• _TASK OBJECTIVE_: Will you repeat only the lines beginning at the one that mentions "f = min(1, (j//2)/seg);" and ending at the one that mentions "return V.reshape(-1, 3), F, cv_.reshape(-1, 4)", both of them included, exactly?

▬▬▬▬▬▬▬▬▬▬

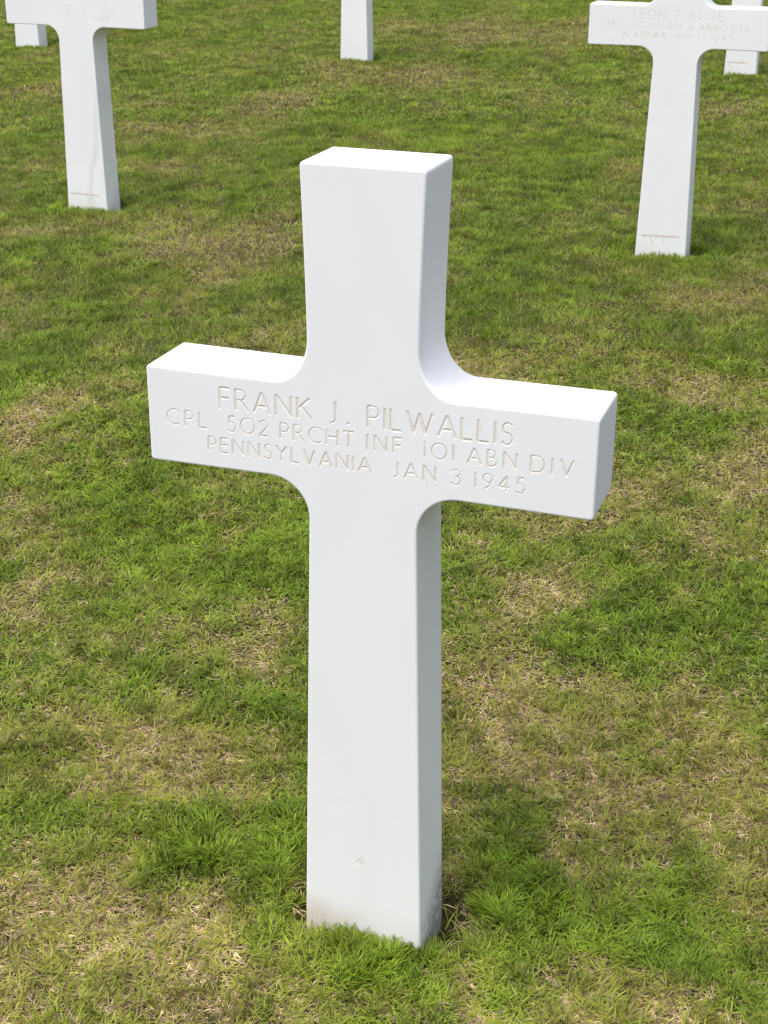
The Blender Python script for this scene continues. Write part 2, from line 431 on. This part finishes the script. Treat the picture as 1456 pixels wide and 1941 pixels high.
B1, H1, B2, H2, B3, H3 = .7563, .0272, .7268, .0203, .6968, .0196
HW1, HW2 = .00155, .00130
main_lines = [
 [('FRANK', -.1882, -.0663, B1, H1, HW1), ('J.', -.0435, -.0168, B1, H1, HW1), ('PILWALLIS', .0076, .1875, B1, H1, HW1)],
 [('CPL', -.2630, -.2085, B2, H2, HW2), ('502', -.1790, -.1245, B2, H2, HW2), ('PRCHT', -.1072, -.0106, B2, H2, HW2), ('INF', .0069, .0507, B2, H2, HW2),
  ('101', .0795, .1171, B2, H2, HW2), ('ABN', .1342, .1938, B2, H2, HW2), ('DIV', .2116, .2622, B2, H2, HW2)],
 [('PENNSYLVANIA', -.2064, .0112, B3, H3, HW2), ('JAN', .0399, .0942, B3, H3, HW2), ('3', .1146, .1265, B3, H3, HW2), ('1945', .1436, .2051, B3, H3, HW2)]]
R1, R2, R3 = .7605, .7305, .7008
right_lines = [
 [('LEON', -.1425, -.0430, R1, H1, HW1*.8), ('T.', -.0135, .0155, R1, H1, HW1*.8), ('ROSE', .0380, .1405, R1, H1, HW1*.8)],
 [('PFC', -.2290, -.1748, R2, H2, HW2*.8), ('50', -.1451, -.1075, R2, H2, HW2*.8), ('INF', -.0915, -.0415, R2, H2, HW2*.8), ('BN', -.0282, .0102, R2, H2, HW2*.8),
  ('6', .0366, .0498, R2, H2, HW2*.8), ('ARMD', .0709, .1567, R2, H2, HW2*.8), ('DIV', .1721, .2261, R2, H2, HW2*.8)],
 [('ALABAMA', -.1768, -.0375, R3, H3, HW2*.8), ('JAN', -.0030, .0497, R3, H3, HW2*.8), ('11', .0680, .0860, R3, H3, HW2*.8), ('1945', .1100, .1750, R3, H3, HW2*.8)]]
left_lines = [
 [('INF', -.060, -.012, B2, H2, .0008), ('DIV', .120, .170, B2, H2, .0008)],
 [('DEC', -.030, .024, B3, H3, .0008), ('1944', .085, .145, B3, H3, .0008)]]
headstone(*SPOTS[0], marble('white marble', seed=.3), 'nearest and largest white marble cross, with a small carved 4 low on its shaft',
          main_lines, [('4', -.0085, .0060,  .1105, .0145, .0008)])
headstone(*SPOTS[1], marble('veined white marble', scar=(.050, -.084, .066, ((.022, .05, .4), (.0, .010, 0))), vein=True, seed=2.1, soil=.3),
          'white marble cross with a grey vein running down its shaft to a thin rust line', left_lines)
headstone(*SPOTS[2], marble('scarred white marble', scar=(.061, -.082, .074, ((-.06, .016, .0), (-.036, .04, .25), (-.02, .016, .2), (.002, .026, .3), (.018, .016, 0))), seed=3.4, soil=.3),
          'white marble cross with readable carved arm and a dripping rust scar above the grass', right_lines, [('5', -.006, .003, .107, .016, .0007)])
headstone(*SPOTS[3], marble('clean white marble', seed=4.2, soil=.2), 'distant white marble shaft standing alone at the back, clean down to the grass', [])
headstone(*SPOTS[4], marble('pale white marble', seed=5.9, soil=.2), 'distant white marble base glimpsed under the arm of the grey veined cross', [])
headstone(*SPOTS[5], marble('streaked white marble', scar=(.060, -.080, .045, ((-.055, .022, -.2), (.014, .0, 0))), seed=6.6, soil=.3),
          'distant rust streaked white marble base under the arm of the dripping scarred cross', [], [('1', .010, .014, .075, .035, .0012)])

# ------------------------------------------------------------------ grass: every blade modelled, thinner on the ground far away
TAN = [(.30, .48, .24, .26), (.18, .66, .16, .13), (-.34, -.12, .22, .13), (.40, -.05, .14, .06), (-.46, .33, .15, .10), (-2.793, 5.001, 0.26, 0.23), (-2.551, 4.314, 0.14, 0.16), (-2.615, 5.798, 0.19, 0.3), (-2.23, 6.694, 0.44, 0.35), (-2.075, 8.356, 0.68, 0.47), (-4.045, 5.783, 0.18, 0.2), (-0.531, 2.267, 0.18, 0.17), (0.104, 2.302, 0.13, 0.16), (-0.025, 1.019, 0.07, 0.11), (0.031, 3.079, 0.13, 0.11), (-0.447, 0.755, 0.06, 0.08), (-0.998, 0.764, 0.09, 0.12), (-0.718, 1.103, 0.05, 0.04), (-0.451, 0.294, 0.13, 0.12), (0.308, 0.474, 0.17, 0.19), (0.063, 0.679, 0.09, 0.14), (0.332, 0.746, 0.07, 0.09), (-0.374, -0.094, 0.17, 0.12), (-0.222, -0.146, 0.12, 0.09), (-0.366, -0.278, 0.11, 0.06), (0.229, -0.098, 0.14, 0.03), (0.464, 0.436, 0.07, 0.08), (0.071, 1.6, 0.08, 0.12), (-1.51, 1.608, 0.08, 0.23), (-1.172, 2.268, 0.15, 0.19), (-1.703, 3.237, 0.28, 0.28), (-2.543, 3.234, 0.16, 0.16), (-0.353, 6.178, 0.15, 0.27), (0.292, 1.729, 0.08, 0.18)]
GRN = [(-0.622, 0.177, 0.13, 0.17), (-0.324, 0.113, 0.11, 0.08), (-0.203, 0.18, 0.05, 0.16), (0.037, -0.073, 0.16, 0.05), (0.205, 0.165, 0.08, 0.12), (0.123, 1.065, 0.1, 0.13), (0.384, 1.036, 0.06, 0.21), (-1.728, 1.966, 0.09, 0.28), (-2.276, 3.01, 0.17, 0.21), (-1.042, 4.495, 0.32, 0.47), (-0.663, 3.001, 0.13, 0.34), (-2.266, 3.806, 0.17, 0.18), (-0.388, 3.664, 0.11, 0.21), (-0.044, 3.583, 0.11, 0.16), (0.43, 0.145, 0.09, 0.1), (-0.036, -0.159, 0.09, 0.04), (-0.613, 1.005, 0.12, 0.15), (-0.84, 1.093, 0.14, 0.11), (-0.011, 1.319, 0.14, 0.1), (0.191, 2.707, 0.07, 0.23), (-1.824, 5.426, 0.51, 0.38), (0.277, 0.96, 0.08, 0.1), (-0.619, 0.501, 0.12, 0.11), (0.502, 0.263, 0.05, 0.07)]
LUSH = [(-.17, .17, .05, .13), (.20, .14, .10, .13), (0, -.04, .14, .04), (-.31, .12, .08, .06)]
def blobs(x, y, L_, k=1.0):
    s = np.zeros(len(x))
    wx = x + .10*(vnoise(x, y, .12, 5)-.5); wy = y + .16*(vnoise(x, y, .12, 6)-.5)
    for bx, by, rx, ry in L_:
        s = np.maximum(s, np.exp(-(((wx-bx)/(rx*k))**2 + ((wy-by)/(ry*k))**2)))
    return s

def scatter(dens, d0, d1, half):
    """tufted random points in the wedge of lawn the camera looks over, with a margin"""
    a = rng.random(int(dens*half*(d1*d1-d0*d0)))
    n_ = len(a); d = np.sqrt(d0*d0+(d1*d1-d0*d0)*a); th = (rng.random(n_)*2-1)*half
    x = CAM.x + d*np.sin(th-YAW); y = CAM.y + d*np.cos(th-YAW)
    return x, y
def blades(x, y, seg, wid, kind_far):
    n_ = len(x)
    # pull blades together into tufts
    cell = .022 if not kind_far else .05
    jx = vnoise(x, y, cell, 8)-.5; jy = vnoise(x, y, cell, 9)-.5
    x = x + jx*cell*.9; y = y + jy*cell*.9
    sd_ = np.full(n_, 9.0); inside = np.zeros(n_, bool)
    for i, (sx, sy) in enumerate(SPOTS):
        s = stone_dist(x, y, sx, sy); sd_ = np.minimum(sd_, s)
        gap = (((s < .034) & (x < sx) & (y > sy-.004)) | ((s < .046) & (x > sx) & (y > sy+.02))) & (y < sy+T+.05) & (rng.random(n_) < .95)
        inside |= (s < .004) | gap
    keep = ~inside; x, y, sd_ = x[keep], y[keep], sd_[keep]; n_ = len(x)
    ring = np.clip(1-sd_/.13, 0, 1)
    tan, grn, lush = blobs(x, y, TAN, 1.1), blobs(x, y, GRN), np.maximum(blobs(x, y, LUSH)*.7, ring*.6)*(.4+1.0*vnoise(x, y, .05, 18))
    D = .28 - .03*np.clip((y-2.5)/2, 0, 1) + .11*np.sin(6.283*(x+.13*y)/.62 + 2.2*vnoise(x, y, .6, 30)) + .30*(vnoise(x, y, .42, 10)-.5) + .32*(vnoise(x, y, .15, 11)-.5) + .50*(vnoise(x, y, .05, 12)-.5) + .66*tan - .26*grn - .3*lush
    D = np.clip(D, .05, .80)
    dry = rng.random(n_) < D*.92
    q = vnoise(x, y, .27, 13)*.5 + vnoise(x, y, .09, 14)*.5
    r1, r2, r4 = rng.random(n_), rng.random(n_), rng.random(n_)
    tc_ = .030 if not kind_far else .06
    rb = r4; r4 = np.clip(.6*r4 + .5*(vnoise(x, y, tc_, 21)-.5)+.12*(vnoise(x, y, tc_*2.3, 22)-.5)+.2, 0, 1); r4 = np.where(dry, .35*r4+.65*rb, r4)
    r1 = np.clip(.55*r1 + .6*vnoise(x, y, tc_, 23)-.08, 0, 1)
    g = np.clip(q*.5 + .1 + (r1-.5)*.8 + .08 + .25*lush, 0, 1)[:, None]
    deep, bright, olive = np.array((.088, .172, .012)), np.array((.325, .440, .040)), np.array((.365, .355, .070))
    colg = deep*(1-g) + bright*g
    ol = np.clip(D*1.3-.14 + (r2-.5)*.5, 0, 1)[:, None]*(1-.6*lush[:, None])
    colg = colg*(1-ol) + olive*ol
    s1, s2, s3 = np.array((.84, .67, .42)), np.array((.42, .28, .165)), np.array((.62, .50, .27))
    t = r2[:, None]; cols = np.where(t < .45, s1*(1-t) + s3*t, np.where(t < .75, s2, s3*.8+s1*.1))
    col = np.where(dry[:, None], cols, colg)*(.32+1.4*r4[:, None])
    ln = np.where(dry, 0.020+.019*r1, .017+.017*r1)*(1+.25*(vnoise(x, y, .1, 15)-.5)) + lush*(.008+.014*r2)*(~dry)
    lean = np.where(dry, .75+.75*r4, .25+.85*r4)*(1-.45*lush)           # angle from upright at the root
    sweep = vnoise(x, y, .5, 16)*6.28*1.5
    tuft = vnoise(x, y, .030, 17)*6.28*2
    az = np.where(rng.random(n_) < .6, rng.random(n_)*6.28, tuft) + (rng.random(n_)-.5)*1.6
    az = np.where(rng.random(n_) < .06, sweep, az)
    curl = (.5+1.0*rng.random(n_))*np.where(dry, 1.1, .8)*(1-.35*lush)
    w = wid*(.65+.7*rng.random(n_))*np.where(dry, .85, 1.05)
    z = height(x, y) - .002
    if kind_far: ln = ln*1.1; lean = lean*.8
    # spine
    px, py, pz = x.copy(), y.copy(), z.copy(); ca, sa = np.cos(az), np.sin(az)
    tw = az + math.pi/2 + (rng.random(n_)-.5)*1.2
    wx, wy = np.cos(tw), np.sin(tw)
    V = []
    for i in range(seg+1):
        f = i/seg
        if i == seg: V.append(np.stack([px, py, pz], -1))
        else:
            ww = (w*(1-.55*f**1.5)*(.75 if i == 0 else 1))/2
            V.append(np.stack([px-wx*ww, py-wy*ww, pz], -1)); V.append(np.stack([px+wx*ww, py+wy*ww, pz], -1))
        a = np.minimum(lean+curl*(f+.5/seg), 1.75)
        st = ln/seg
        px = px+np.sin(a)*ca*st; py = py+np.sin(a)*sa*st; pz = np.maximum(pz+np.cos(a)*st, z+.003)
    V = np.stack(V, 1); nv = V.shape[1]
    base = (np.arange(n_)*nv)[:, None]
    tris = []
    for i in range(seg-1):
        o = 2*i; tris += [(o, o+1, o+3), (o, o+3, o+2)]
    o = 2*(seg-1); tris.append((o, o+1, o+2))
    F = (base[:, :, None] + np.array(tris)[None]).reshape(-1, 3)
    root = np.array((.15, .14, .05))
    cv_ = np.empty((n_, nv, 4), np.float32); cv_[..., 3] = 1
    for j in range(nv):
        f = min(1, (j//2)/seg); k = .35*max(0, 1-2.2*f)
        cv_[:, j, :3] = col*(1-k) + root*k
    return V.reshape(-1, 3), F, cv_.reshape(-1, 4)

parts = []
HALF = .36
def band(d0, d1, dens, seg, wid, far_):
    parts.append(blades(*scatter(dens, d0, d1, HALF), seg, wid, far_))
band(1.25, 2.4, 98000, 3, .0025, False)
band(2.4, 3.4, 56000, 2, .0029, False)
band(3.4, 4.2, 44000, 2, .0036, False)
band(4.2, 5.2, 42000, 1, .0044, True)
band(5.2, 7.5, 30000, 1, .0056, True)
band(7.5, 13.5, 14000, 1, .0100, True)
# thick fresh growth close round the stones, where the mower cannot reach
for i, (sx, sy) in enumerate(SPOTS):
    k = 2600 if i == 0 else 1500
    x = sx + (rng.random(k*3)*2-1)*(WB+.09); y = sy + T/2 + (rng.random(k*3)*2-1)*(T/2+.09)
    s = stone_dist(x, y, sx, sy); ok = (s > .003) & (rng.random(len(s)) < np.exp(-s/.05))
    x, y = x[ok][:k], y[ok][:k]
    parts.append(blades(x, y, 3 if i == 0 else 2, .0022 if i == 0 else .0032, False))
off = 0; Vs, Fs, Cs = [], [], []
for V, F, c in parts:
    Vs.append(V); Fs.append(F+off); Cs.append(c); off += len(V)
V = np.concatenate(Vs).astype(np.float32); F = np.concatenate(Fs).astype(np.int32); Cc = np.concatenate(Cs)
print('grass tris', len(F))
me = bpy.data.meshes.new('grass')
me.vertices.add(len(V)); me.vertices.foreach_set('co', V.ravel())
me.loops.add(len(F)*3); me.loops.foreach_set('vertex_index', F.ravel())
me.polygons.add(len(F)); me.polygons.foreach_set('loop_start', np.arange(len(F), dtype=np.int32)*3)
me.polygons.foreach_set('use_smooth', np.ones(len(F), bool))
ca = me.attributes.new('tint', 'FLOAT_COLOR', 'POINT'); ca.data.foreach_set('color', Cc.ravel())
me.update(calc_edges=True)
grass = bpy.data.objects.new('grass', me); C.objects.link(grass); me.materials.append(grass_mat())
grass['kind'] = 'stuff'; grass['label'] = 'mown lawn of green and straw-dry grass blades around the crosses'; grass['category'] = 'grass'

▬▬▬▬▬▬▬▬▬▬

• _CORRECT RESPONSE_:
        f = min(1, (j//2)/seg); k = .35*max(0, 1-2.2*f)
        cv_[:, j, :3] = col*(1-k) + root*k
    return V.reshape(-1, 3), F, cv_.reshape(-1, 4)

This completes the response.